Task statement = Copy the data precisely, keeping every character.

-- Begin Collected data --

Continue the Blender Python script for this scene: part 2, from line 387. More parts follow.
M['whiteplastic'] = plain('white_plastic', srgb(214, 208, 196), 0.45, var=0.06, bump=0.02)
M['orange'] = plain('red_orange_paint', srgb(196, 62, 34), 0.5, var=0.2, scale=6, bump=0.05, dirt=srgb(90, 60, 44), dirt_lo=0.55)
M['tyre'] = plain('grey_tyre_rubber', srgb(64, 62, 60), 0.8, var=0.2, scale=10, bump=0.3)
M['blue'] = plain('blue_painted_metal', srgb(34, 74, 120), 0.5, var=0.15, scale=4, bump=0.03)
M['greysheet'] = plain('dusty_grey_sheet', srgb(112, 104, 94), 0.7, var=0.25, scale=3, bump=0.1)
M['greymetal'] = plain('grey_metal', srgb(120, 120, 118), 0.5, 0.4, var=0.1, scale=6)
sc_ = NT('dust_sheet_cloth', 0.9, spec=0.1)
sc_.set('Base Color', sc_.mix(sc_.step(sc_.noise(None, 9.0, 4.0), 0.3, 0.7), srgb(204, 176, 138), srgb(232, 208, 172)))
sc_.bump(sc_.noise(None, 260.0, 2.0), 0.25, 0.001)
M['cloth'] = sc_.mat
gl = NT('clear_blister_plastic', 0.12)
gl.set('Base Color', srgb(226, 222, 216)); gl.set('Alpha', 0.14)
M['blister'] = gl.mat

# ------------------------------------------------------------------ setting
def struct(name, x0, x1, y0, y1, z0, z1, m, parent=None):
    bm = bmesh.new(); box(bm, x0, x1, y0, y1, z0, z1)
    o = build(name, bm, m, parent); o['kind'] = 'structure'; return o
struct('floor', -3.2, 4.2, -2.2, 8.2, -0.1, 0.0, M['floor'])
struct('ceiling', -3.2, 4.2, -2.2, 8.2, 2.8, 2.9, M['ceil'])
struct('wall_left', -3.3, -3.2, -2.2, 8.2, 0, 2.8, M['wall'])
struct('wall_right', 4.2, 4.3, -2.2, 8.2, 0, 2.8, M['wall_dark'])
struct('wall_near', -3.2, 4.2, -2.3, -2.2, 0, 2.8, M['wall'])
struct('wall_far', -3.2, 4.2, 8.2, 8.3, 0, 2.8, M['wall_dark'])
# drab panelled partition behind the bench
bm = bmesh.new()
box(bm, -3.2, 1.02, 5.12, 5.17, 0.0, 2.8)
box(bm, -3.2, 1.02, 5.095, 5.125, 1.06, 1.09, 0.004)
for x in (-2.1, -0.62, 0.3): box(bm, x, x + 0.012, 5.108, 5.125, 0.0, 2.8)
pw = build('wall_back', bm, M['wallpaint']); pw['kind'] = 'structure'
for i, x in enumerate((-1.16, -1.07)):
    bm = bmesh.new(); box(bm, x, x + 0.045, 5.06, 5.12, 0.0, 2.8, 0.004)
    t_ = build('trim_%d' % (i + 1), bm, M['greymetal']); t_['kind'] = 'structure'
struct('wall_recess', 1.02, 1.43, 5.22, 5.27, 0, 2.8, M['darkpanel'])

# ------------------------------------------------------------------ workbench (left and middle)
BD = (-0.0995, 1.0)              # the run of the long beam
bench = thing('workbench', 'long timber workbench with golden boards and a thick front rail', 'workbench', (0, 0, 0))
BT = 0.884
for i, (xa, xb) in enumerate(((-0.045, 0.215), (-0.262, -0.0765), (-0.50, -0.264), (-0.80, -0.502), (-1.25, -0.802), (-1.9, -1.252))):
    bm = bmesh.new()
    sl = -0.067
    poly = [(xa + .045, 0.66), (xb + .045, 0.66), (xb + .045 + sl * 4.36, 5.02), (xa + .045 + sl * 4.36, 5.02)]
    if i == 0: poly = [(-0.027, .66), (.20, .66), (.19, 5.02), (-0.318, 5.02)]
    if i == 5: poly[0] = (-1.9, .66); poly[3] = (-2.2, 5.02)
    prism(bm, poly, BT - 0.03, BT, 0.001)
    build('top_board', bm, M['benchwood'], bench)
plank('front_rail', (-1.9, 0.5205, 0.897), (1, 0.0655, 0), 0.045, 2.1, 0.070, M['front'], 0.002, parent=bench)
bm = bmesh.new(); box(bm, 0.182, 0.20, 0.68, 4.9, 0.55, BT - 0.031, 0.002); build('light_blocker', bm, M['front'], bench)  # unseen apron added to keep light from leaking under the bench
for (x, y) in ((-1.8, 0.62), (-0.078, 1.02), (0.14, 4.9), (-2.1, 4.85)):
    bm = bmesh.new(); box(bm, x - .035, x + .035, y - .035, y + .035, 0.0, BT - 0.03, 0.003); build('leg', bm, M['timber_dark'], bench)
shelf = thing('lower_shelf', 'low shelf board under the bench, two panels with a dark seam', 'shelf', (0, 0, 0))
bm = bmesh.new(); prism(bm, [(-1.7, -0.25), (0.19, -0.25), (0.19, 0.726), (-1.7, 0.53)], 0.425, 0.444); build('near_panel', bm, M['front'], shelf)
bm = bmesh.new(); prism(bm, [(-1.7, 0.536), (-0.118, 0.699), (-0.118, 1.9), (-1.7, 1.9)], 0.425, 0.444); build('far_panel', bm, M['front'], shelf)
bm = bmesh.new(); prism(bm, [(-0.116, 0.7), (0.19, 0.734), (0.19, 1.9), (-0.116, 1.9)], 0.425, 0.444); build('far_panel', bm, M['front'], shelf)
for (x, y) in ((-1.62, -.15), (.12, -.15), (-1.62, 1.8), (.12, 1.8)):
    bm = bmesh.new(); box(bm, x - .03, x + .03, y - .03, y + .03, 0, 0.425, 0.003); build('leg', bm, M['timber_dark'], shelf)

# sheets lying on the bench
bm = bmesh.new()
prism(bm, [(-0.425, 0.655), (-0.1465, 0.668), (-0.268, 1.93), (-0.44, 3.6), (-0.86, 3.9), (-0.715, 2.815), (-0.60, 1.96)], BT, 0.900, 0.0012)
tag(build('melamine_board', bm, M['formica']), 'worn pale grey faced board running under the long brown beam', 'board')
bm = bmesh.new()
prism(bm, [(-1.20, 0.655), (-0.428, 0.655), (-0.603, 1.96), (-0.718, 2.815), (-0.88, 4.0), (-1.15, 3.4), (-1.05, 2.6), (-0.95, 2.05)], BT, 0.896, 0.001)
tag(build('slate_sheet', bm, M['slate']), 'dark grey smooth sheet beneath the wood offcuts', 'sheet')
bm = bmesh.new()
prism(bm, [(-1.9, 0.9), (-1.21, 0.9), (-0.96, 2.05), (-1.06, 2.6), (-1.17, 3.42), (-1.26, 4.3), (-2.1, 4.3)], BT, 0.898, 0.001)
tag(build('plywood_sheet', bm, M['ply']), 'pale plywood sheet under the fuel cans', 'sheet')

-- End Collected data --

Answer to this exercise =
Continue the Blender Python script for this scene: part 2, from line 387. More parts follow.
M['whiteplastic'] = plain('white_plastic', srgb(214, 208, 196), 0.45, var=0.06, bump=0.02)
M['orange'] = plain('red_orange_paint', srgb(196, 62, 34), 0.5, var=0.2, scale=6, bump=0.05, dirt=srgb(90, 60, 44), dirt_lo=0.55)
M['tyre'] = plain('grey_tyre_rubber', srgb(64, 62, 60), 0.8, var=0.2, scale=10, bump=0.3)
M['blue'] = plain('blue_painted_metal', srgb(34, 74, 120), 0.5, var=0.15, scale=4, bump=0.03)
M['greysheet'] = plain('dusty_grey_sheet', srgb(112, 104, 94), 0.7, var=0.25, scale=3, bump=0.1)
M['greymetal'] = plain('grey_metal', srgb(120, 120, 118), 0.5, 0.4, var=0.1, scale=6)
sc_ = NT('dust_sheet_cloth', 0.9, spec=0.1)
sc_.set('Base Color', sc_.mix(sc_.step(sc_.noise(None, 9.0, 4.0), 0.3, 0.7), srgb(204, 176, 138), srgb(232, 208, 172)))
sc_.bump(sc_.noise(None, 260.0, 2.0), 0.25, 0.001)
M['cloth'] = sc_.mat
gl = NT('clear_blister_plastic', 0.12)
gl.set('Base Color', srgb(226, 222, 216)); gl.set('Alpha', 0.14)
M['blister'] = gl.mat

# ------------------------------------------------------------------ setting
def struct(name, x0, x1, y0, y1, z0, z1, m, parent=None):
    bm = bmesh.new(); box(bm, x0, x1, y0, y1, z0, z1)
    o = build(name, bm, m, parent); o['kind'] = 'structure'; return o
struct('floor', -3.2, 4.2, -2.2, 8.2, -0.1, 0.0, M['floor'])
struct('ceiling', -3.2, 4.2, -2.2, 8.2, 2.8, 2.9, M['ceil'])
struct('wall_left', -3.3, -3.2, -2.2, 8.2, 0, 2.8, M['wall'])
struct('wall_right', 4.2, 4.3, -2.2, 8.2, 0, 2.8, M['wall_dark'])
struct('wall_near', -3.2, 4.2, -2.3, -2.2, 0, 2.8, M['wall'])
struct('wall_far', -3.2, 4.2, 8.2, 8.3, 0, 2.8, M['wall_dark'])
# drab panelled partition behind the bench
bm = bmesh.new()
box(bm, -3.2, 1.02, 5.12, 5.17, 0.0, 2.8)
box(bm, -3.2, 1.02, 5.095, 5.125, 1.06, 1.09, 0.004)
for x in (-2.1, -0.62, 0.3): box(bm, x, x + 0.012, 5.108, 5.125, 0.0, 2.8)
pw = build('wall_back', bm, M['wallpaint']); pw['kind'] = 'structure'
for i, x in enumerate((-1.16, -1.07)):
    bm = bmesh.new(); box(bm, x, x + 0.045, 5.06, 5.12, 0.0, 2.8, 0.004)
    t_ = build('trim_%d' % (i + 1), bm, M['greymetal']); t_['kind'] = 'structure'
struct('wall_recess', 1.02, 1.43, 5.22, 5.27, 0, 2.8, M['darkpanel'])

# ------------------------------------------------------------------ workbench (left and middle)
BD = (-0.0995, 1.0)              # the run of the long beam
bench = thing('workbench', 'long timber workbench with golden boards and a thick front rail', 'workbench', (0, 0, 0))
BT = 0.884
for i, (xa, xb) in enumerate(((-0.045, 0.215), (-0.262, -0.0765), (-0.50, -0.264), (-0.80, -0.502), (-1.25, -0.802), (-1.9, -1.252))):
    bm = bmesh.new()
    sl = -0.067
    poly = [(xa + .045, 0.66), (xb + .045, 0.66), (xb + .045 + sl * 4.36, 5.02), (xa + .045 + sl * 4.36, 5.02)]
    if i == 0: poly = [(-0.027, .66), (.20, .66), (.19, 5.02), (-0.318, 5.02)]
    if i == 5: poly[0] = (-1.9, .66); poly[3] = (-2.2, 5.02)
    prism(bm, poly, BT - 0.03, BT, 0.001)
    build('top_board', bm, M['benchwood'], bench)
plank('front_rail', (-1.9, 0.5205, 0.897), (1, 0.0655, 0), 0.045, 2.1, 0.070, M['front'], 0.002, parent=bench)
bm = bmesh.new(); box(bm, 0.182, 0.20, 0.68, 4.9, 0.55, BT - 0.031, 0.002); build('light_blocker', bm, M['front'], bench)  # unseen apron added to keep light from leaking under the bench
for (x, y) in ((-1.8, 0.62), (-0.078, 1.02), (0.14, 4.9), (-2.1, 4.85)):
    bm = bmesh.new(); box(bm, x - .035, x + .035, y - .035, y + .035, 0.0, BT - 0.03, 0.003); build('leg', bm, M['timber_dark'], bench)
shelf = thing('lower_shelf', 'low shelf board under the bench, two panels with a dark seam', 'shelf', (0, 0, 0))
bm = bmesh.new(); prism(bm, [(-1.7, -0.25), (0.19, -0.25), (0.19, 0.726), (-1.7, 0.53)], 0.425, 0.444); build('near_panel', bm, M['front'], shelf)
bm = bmesh.new(); prism(bm, [(-1.7, 0.536), (-0.118, 0.699), (-0.118, 1.9), (-1.7, 1.9)], 0.425, 0.444); build('far_panel', bm, M['front'], shelf)
bm = bmesh.new(); prism(bm, [(-0.116, 0.7), (0.19, 0.734), (0.19, 1.9), (-0.116, 1.9)], 0.425, 0.444); build('far_panel', bm, M['front'], shelf)
for (x, y) in ((-1.62, -.15), (.12, -.15), (-1.62, 1.8), (.12, 1.8)):
    bm = bmesh.new(); box(bm, x - .03, x + .03, y - .03, y + .03, 0, 0.425, 0.003); build('leg', bm, M['timber_dark'], shelf)

# sheets lying on the bench
bm = bmesh.new()
prism(bm, [(-0.425, 0.655), (-0.1465, 0.668), (-0.268, 1.93), (-0.44, 3.6), (-0.86, 3.9), (-0.715, 2.815), (-0.60, 1.96)], BT, 0.900, 0.0012)
tag(build('melamine_board', bm, M['formica']), 'worn pale grey faced board running under the long brown beam', 'board')
bm = bmesh.new()
prism(bm, [(-1.20, 0.655), (-0.428, 0.655), (-0.603, 1.96), (-0.718, 2.815), (-0.88, 4.0), (-1.15, 3.4), (-1.05, 2.6), (-0.95, 2.05)], BT, 0.896, 0.001)
tag(build('slate_sheet', bm, M['slate']), 'dark grey smooth sheet beneath the wood offcuts', 'sheet')
bm = bmesh.new()
prism(bm, [(-1.9, 0.9), (-1.21, 0.9), (-0.96, 2.05), (-1.06, 2.6), (-1.17, 3.42), (-1.26, 4.3), (-2.1, 4.3)], BT, 0.898, 0.001)
tag(build('plywood_sheet', bm, M['ply']), 'pale plywood sheet under the fuel cans', 'sheet')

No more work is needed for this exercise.